Snowpiercer is director Bong Joon-ho’s American movie debut, but opened quietly due to a lack of proper advertising, which is surprising considering the many big names in the film and its quality. Despite some questionable story decisions, Snowpiercer is one of the better sci-fi movies to come out in recent years.
The plot is this: in 2014, an attempt to counteract global warming has caused an ice age and wiped out most of humanity. The only people left on Earth are the people of the Snowpiercer, a train powered by a perpetual-motion engine. By 2031 a class system has been established with the wealthy near the front and the poor near the back. The ham-fisted political pretensions that orbit the film with the subtlety of a butcher are worth a few heavy eye-rolls.
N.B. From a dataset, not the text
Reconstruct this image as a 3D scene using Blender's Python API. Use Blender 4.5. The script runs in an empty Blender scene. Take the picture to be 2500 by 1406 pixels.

The environmental and economic social commentary is geared left, of course, as this is not only Hollywood but a Weinstein production, and it’s the usual shtick we’ve heard time and again – so all of this can feel derivative, if not a total flashback to last year’s truly tedious Elysium (along with some tonal and design notes from the Matrix sequels). It’s confusing as to why humanity is broken up this way. The poor seem to serve no purpose as a labor class since apparently no one is working. There’s a lot going on in the train (some of it bizarre and senseless, some of it really interesting) and it seems likely that there would be a great need for maintenance crews to make sure all the amenities (and the train itself) could still work. The perpetual motion engine, then, becomes a little strange since it takes care of all the problems, though children are needed to work the thing because…plot? Likely it was just to render the “costing an arm and a leg” concept from symbolism to blunt literalism.
There is an undeniably different vibe at play in Kelly Masterson’s screenplay and Joon-ho’s direction that makes Snowpiercer familiar, but fresh enough to warrant a look. However, the world the film takes place in asks too much of its audience. How and why are there clairvoyants? How do they have an unlimited supply of food? Where did all of the cattle and vermin come from? Is there cloning going on? If so, how? How does this train maintain course when so much of the planet has been destroyed? This may have all been explained in the original French graphic novel Le Transperceneige, but if a film needs extra materials to explain itself then it has fundamentally failed in its attempts to tell a complete story.
That said, the film isn’t entirely a wash. Despite some script failings, the cast does well enough for itself, especially with Tilda Swinton and John Hurt providing strong and grounding performances. Chris Evans was also rather surprising in Snowpiercer as well. His film roles to date haven’t exactly been difficult tasks, vacillating between superheroes and rom-com heartthrobs, but here he sheds most of that baby-faced charm and takes up a more weathered, put upon look.
The Blu-Ray comes loaded with hours of special features included making-of docs, interviews, commentary, storyboards and an animated prologue. The two making-docs –The Birth of Snowpiercer and Transperceneige: From the Blank Page to the Black Screen – are the winners among these features, and highlight how much effort was put into what was, essentially, a missed opportunity.